Action­naires, investis­seurs et ana­lystes con­stituent une nou­velle forme de clients. Pour les sat­is­faire, on peut s’ap­puy­er sur les tech­niques de ges­tion de la rela­tion client.

Déjà, cer­taines entre­pris­es indus­trielles ont mon­tré la voie en délivrant de l’in­for­ma­tion en quan­tité et qual­ité sur leur site Inter­net, en répon­dant aux ques­tions des action­naires et investis­seurs en temps réel, en créant un club action­naires, en organ­isant des vis­ites d’usines ou des séances de for­ma­tion à la Bourse… Le développe­ment des tech­nolo­gies de l’in­for­ma­tion et de la com­mu­ni­ca­tion autorise un nou­veau mode de ” rela­tion indi­vidu­elle de masse “.

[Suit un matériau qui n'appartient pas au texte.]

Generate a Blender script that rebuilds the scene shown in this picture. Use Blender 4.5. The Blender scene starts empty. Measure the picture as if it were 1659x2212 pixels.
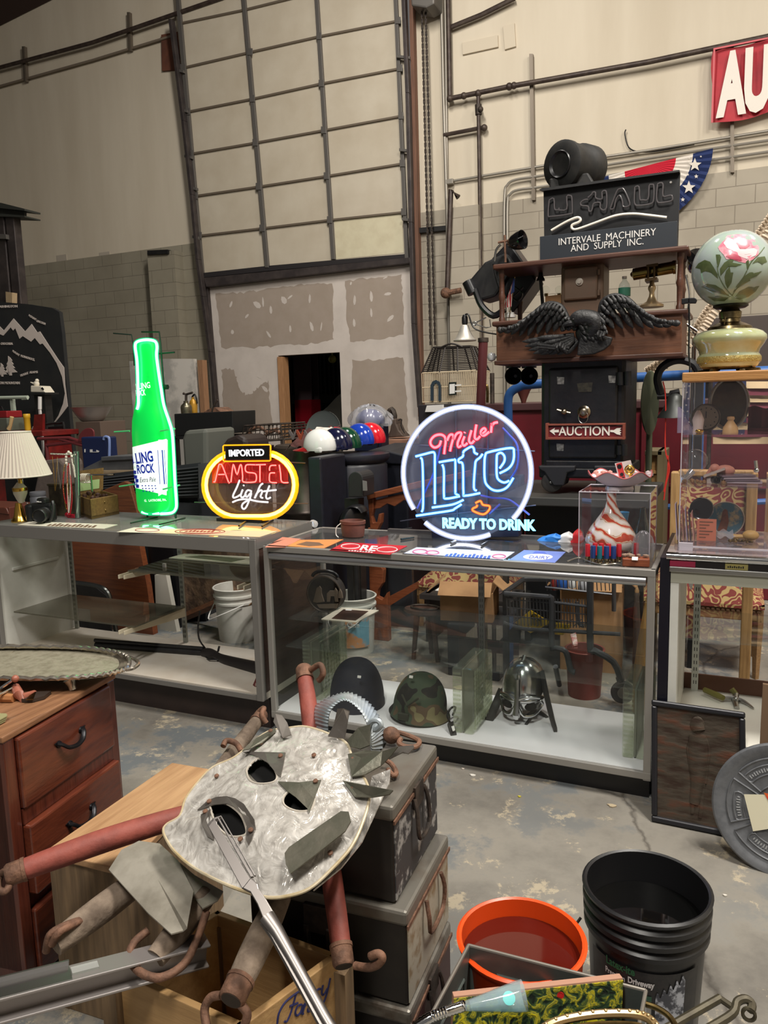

Ces out­ils peu­vent soutenir une véri­ta­ble stratégie de com­mu­ni­ca­tion finan­cière et de rela­tion avec l’in­vestis­seur, instru­ment pré­cieux d’at­trac­tion, de con­nais­sance et de fidéli­sa­tion de l’ac­tion­naire. Et dans le paysage économique actuel et futur, c’est une source d’a­van­tage con­cur­ren­tiel certain.